Wherever "Blender" appears in a line, list that line.
● ● ●
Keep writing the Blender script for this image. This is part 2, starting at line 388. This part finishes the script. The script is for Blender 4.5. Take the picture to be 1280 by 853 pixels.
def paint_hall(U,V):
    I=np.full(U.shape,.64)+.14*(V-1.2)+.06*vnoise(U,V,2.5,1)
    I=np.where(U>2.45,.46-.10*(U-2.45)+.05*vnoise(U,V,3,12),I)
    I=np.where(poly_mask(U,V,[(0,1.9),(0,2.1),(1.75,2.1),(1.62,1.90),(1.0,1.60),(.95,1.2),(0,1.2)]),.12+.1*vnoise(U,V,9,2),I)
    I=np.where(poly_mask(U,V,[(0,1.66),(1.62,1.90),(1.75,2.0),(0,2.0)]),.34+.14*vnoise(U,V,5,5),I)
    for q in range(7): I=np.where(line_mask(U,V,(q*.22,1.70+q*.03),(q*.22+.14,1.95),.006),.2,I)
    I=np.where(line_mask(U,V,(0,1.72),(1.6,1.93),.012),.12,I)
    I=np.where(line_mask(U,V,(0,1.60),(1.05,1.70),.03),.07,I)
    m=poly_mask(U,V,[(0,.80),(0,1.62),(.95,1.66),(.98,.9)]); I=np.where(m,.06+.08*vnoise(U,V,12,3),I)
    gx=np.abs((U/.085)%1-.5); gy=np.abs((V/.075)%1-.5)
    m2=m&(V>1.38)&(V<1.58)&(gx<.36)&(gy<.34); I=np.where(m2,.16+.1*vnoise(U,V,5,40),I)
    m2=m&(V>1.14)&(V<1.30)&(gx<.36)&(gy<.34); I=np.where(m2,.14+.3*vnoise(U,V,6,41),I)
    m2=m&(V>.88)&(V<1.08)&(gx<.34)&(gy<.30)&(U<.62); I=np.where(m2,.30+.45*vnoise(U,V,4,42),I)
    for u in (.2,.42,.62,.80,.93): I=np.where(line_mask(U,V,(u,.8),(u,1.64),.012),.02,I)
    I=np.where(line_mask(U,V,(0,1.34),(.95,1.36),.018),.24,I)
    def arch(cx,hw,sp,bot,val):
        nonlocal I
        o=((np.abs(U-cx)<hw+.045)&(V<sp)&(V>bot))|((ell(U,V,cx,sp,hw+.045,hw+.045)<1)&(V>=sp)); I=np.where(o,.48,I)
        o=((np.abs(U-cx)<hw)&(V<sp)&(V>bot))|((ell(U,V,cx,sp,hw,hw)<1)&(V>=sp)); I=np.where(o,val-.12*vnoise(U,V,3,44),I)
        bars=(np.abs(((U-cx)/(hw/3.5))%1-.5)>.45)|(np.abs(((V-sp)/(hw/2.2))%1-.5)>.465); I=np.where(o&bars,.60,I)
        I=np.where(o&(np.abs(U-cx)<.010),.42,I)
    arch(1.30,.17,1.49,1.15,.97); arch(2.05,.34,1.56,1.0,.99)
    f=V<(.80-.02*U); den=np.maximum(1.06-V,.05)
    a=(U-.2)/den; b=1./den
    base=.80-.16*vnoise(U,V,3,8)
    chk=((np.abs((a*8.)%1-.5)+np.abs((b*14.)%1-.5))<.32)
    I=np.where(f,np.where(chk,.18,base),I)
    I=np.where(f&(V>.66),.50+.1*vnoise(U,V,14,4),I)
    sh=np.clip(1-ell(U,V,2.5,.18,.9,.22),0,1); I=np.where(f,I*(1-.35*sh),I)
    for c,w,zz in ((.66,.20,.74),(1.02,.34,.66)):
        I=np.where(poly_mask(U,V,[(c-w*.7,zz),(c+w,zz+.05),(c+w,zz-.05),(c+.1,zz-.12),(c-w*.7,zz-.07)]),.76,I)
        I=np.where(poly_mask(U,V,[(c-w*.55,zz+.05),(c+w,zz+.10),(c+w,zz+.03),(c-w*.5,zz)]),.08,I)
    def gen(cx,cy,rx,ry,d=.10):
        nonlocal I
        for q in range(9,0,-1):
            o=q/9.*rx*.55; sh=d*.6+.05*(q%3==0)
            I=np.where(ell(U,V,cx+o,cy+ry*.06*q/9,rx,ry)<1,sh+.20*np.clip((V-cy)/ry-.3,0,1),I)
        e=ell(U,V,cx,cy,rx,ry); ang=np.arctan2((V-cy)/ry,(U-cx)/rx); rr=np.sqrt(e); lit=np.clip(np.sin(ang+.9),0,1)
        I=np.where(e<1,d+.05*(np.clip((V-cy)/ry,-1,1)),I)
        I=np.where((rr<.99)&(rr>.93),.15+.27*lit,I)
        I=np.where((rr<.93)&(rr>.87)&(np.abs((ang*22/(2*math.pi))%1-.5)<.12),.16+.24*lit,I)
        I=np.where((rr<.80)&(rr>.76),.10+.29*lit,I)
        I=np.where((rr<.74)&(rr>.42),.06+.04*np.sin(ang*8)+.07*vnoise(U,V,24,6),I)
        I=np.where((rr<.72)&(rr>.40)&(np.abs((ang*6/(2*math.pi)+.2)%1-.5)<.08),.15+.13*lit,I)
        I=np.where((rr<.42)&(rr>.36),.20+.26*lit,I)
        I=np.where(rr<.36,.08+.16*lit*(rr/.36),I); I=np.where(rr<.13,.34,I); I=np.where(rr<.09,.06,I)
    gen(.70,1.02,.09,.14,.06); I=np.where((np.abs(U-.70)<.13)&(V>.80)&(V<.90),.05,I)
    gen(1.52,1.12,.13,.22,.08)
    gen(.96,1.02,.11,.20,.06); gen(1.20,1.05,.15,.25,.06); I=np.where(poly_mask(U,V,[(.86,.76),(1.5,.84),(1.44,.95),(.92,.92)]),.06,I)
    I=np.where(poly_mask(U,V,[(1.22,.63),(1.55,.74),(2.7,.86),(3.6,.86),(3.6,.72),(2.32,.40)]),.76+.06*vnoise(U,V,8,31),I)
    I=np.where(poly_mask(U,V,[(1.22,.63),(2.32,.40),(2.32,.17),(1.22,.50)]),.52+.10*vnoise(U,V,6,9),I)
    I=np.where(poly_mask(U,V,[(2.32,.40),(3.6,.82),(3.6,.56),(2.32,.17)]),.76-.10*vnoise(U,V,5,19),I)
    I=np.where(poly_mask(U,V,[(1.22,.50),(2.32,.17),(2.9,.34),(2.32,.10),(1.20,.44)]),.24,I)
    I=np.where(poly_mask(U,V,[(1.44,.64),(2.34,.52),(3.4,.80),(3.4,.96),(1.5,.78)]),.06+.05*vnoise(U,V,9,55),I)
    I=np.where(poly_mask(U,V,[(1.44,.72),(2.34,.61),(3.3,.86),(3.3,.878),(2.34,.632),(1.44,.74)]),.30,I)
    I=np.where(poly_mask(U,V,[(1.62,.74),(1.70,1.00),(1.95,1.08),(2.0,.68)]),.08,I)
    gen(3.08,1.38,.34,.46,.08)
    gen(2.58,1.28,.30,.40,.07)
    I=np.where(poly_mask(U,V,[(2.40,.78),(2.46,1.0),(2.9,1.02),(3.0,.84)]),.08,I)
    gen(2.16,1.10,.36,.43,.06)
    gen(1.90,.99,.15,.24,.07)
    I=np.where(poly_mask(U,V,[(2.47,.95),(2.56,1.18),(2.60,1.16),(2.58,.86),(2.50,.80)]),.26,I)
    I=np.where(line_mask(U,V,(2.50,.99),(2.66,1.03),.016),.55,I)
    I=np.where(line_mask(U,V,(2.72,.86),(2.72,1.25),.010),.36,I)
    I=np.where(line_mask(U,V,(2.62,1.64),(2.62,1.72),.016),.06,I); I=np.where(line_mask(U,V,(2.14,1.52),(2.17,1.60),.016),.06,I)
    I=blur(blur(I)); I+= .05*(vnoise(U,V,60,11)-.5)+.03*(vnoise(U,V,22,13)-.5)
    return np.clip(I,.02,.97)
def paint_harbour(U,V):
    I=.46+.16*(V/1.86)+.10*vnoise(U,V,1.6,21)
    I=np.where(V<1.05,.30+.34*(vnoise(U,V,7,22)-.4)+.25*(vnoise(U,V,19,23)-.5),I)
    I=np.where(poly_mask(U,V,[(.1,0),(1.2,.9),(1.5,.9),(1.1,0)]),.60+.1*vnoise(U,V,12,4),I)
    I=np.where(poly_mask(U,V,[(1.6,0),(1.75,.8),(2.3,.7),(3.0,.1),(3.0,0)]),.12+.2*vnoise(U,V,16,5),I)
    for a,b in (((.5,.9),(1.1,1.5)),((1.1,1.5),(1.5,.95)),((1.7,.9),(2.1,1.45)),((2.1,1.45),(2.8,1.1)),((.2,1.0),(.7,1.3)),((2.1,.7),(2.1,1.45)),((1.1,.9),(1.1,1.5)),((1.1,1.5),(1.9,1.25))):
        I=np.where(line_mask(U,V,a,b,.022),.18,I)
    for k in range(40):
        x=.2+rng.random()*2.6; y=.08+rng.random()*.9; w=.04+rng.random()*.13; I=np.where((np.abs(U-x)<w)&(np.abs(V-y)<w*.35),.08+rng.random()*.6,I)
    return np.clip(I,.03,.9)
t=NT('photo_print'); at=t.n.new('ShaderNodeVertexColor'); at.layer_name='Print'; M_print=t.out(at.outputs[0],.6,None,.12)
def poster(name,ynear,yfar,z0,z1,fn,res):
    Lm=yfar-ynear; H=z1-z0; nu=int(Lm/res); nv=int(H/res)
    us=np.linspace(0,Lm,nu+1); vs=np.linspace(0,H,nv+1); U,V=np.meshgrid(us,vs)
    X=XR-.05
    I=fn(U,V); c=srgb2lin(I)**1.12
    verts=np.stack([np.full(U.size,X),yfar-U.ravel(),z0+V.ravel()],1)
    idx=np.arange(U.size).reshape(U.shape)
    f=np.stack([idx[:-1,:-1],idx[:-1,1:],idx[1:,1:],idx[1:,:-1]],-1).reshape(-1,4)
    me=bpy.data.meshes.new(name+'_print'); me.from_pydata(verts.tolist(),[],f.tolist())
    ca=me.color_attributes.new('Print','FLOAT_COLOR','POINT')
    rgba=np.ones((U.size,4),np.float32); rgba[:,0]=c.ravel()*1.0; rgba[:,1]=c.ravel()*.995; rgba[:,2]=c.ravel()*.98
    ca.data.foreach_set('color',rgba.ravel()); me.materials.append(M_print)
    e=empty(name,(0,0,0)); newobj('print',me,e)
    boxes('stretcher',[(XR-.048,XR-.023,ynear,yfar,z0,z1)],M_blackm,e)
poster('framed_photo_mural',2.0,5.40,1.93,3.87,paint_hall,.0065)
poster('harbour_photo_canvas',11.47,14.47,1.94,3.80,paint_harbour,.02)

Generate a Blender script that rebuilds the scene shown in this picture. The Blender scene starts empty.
● ● ●
• [Solution to this problem]:
Keep writing the Blender script for this image. This is part 2, starting at line 388. This part finishes the script. The script is for Blender 4.5. Take the picture to be 1280 by 853 pixels.
Generate a Blender script that rebuilds the scene shown in this picture. The Blender scene starts empty.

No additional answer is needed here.